When Acne Paper was relaunched last year, it arrived as a hybrid between a book and a magazine, reimagined in a new format and bold design direction: expanding to 500 pages. The new issue of Acne Paper has taken the idea of a hybrid one step further.
Part biography, part novel, part cultural art journal, part fashion magazine, this experimental and interdisciplinary issue is imagined around the story of Atticus: a fictional personality in the art world who will celebrate his one hundred year birthday during the Acne Paper launch in Milan this November.
Acne Paper 17 is our most important art issue to date, featuring the work of more than fifty contemporary artists, including (in alphabetic order): Kai Althoff, Felipe Baeza, Maria Bartuszová, Louise Bonnett, Victor Brauner, Enrico Castellani, Julie Curtiss, Chioma Ebinama, Inka Essenhigh, Lucio Fontana, Marguerite Humeau, Marina Karella, Sarah Lucas, René Magritte, Piero Manzoni, Fabio Mauri, Minoru Nomata, Ariana Papademetropoulos, Christina Quarles, Eileen Quinlan, Nathaniel Mary Quinn, Ed Ruscha, Anj Smith, John Stezaker, Salman Toor, Cy Twombly, Paloma Varga Weisz, Andy Warhol and Lian Zhang, to name but a few.
The centerpiece of the publication is a written memoir by Atticus. Within its five chapters Atticus narrates us through his cultured life where he starts out as a dancer, first with Balanchine, then with Merce Cunningham, before becoming an art world personality. In his vivid reflections illuminating chosen moments of his life we meet a dazzling gallery of art world giants, dancers, musicians, writers, designers, architects and people Atticus has admired, encountered and befriended.

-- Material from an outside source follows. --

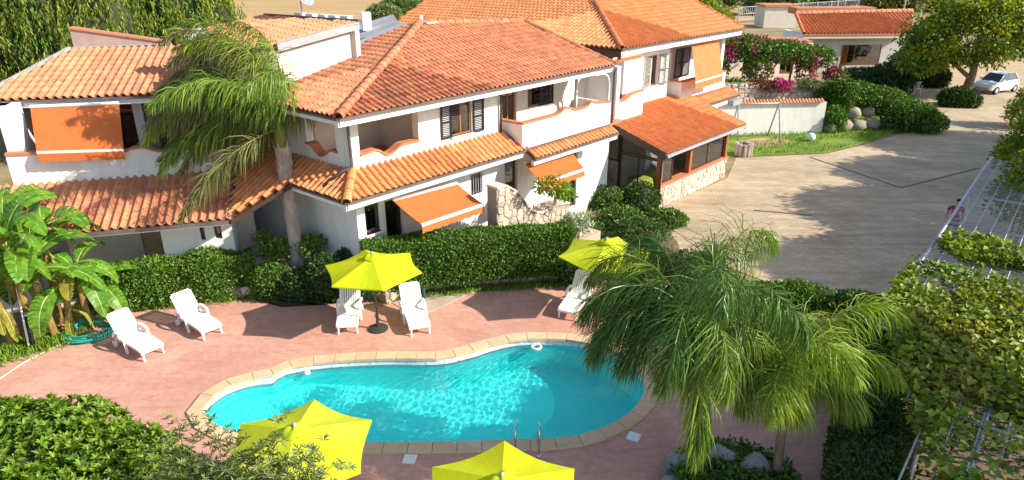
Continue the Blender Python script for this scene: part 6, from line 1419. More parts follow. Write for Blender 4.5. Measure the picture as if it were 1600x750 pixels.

Intersected throughout the issue are fashion stories by Luis Alberto Rodriguez and Raphael Hirsch, Cho Gi-Seok and Robbie Spencer, Paul Kooiker and Beat Bolliger, Justin French and Glen Mban, William Waterworth and Pierre-Alexandre Fillaire, as well as a surreal still-life story by Keisuke Otobe and Dimitra Louana Marlanti, and a intimate self portrait portfolio by Ibrahim Kamara.
At the heart of Atticus’ biography is the relationship with Desmond, the love of his life. We are reminded of a time when men who loved men, and women who loved women, were considered delinquents. Atticus also recalls the dramatic AIDS epidemic and the many loved and talented people who perished with it.
In a special portfolio we pay tribute to the work of artists Darrel Ellis, Arch Connelly, Jimmy Wright, and Larry Stanton whose paintings and drawings will be the subject of a special Acne Studios collaboration to benefit an AIDS charity.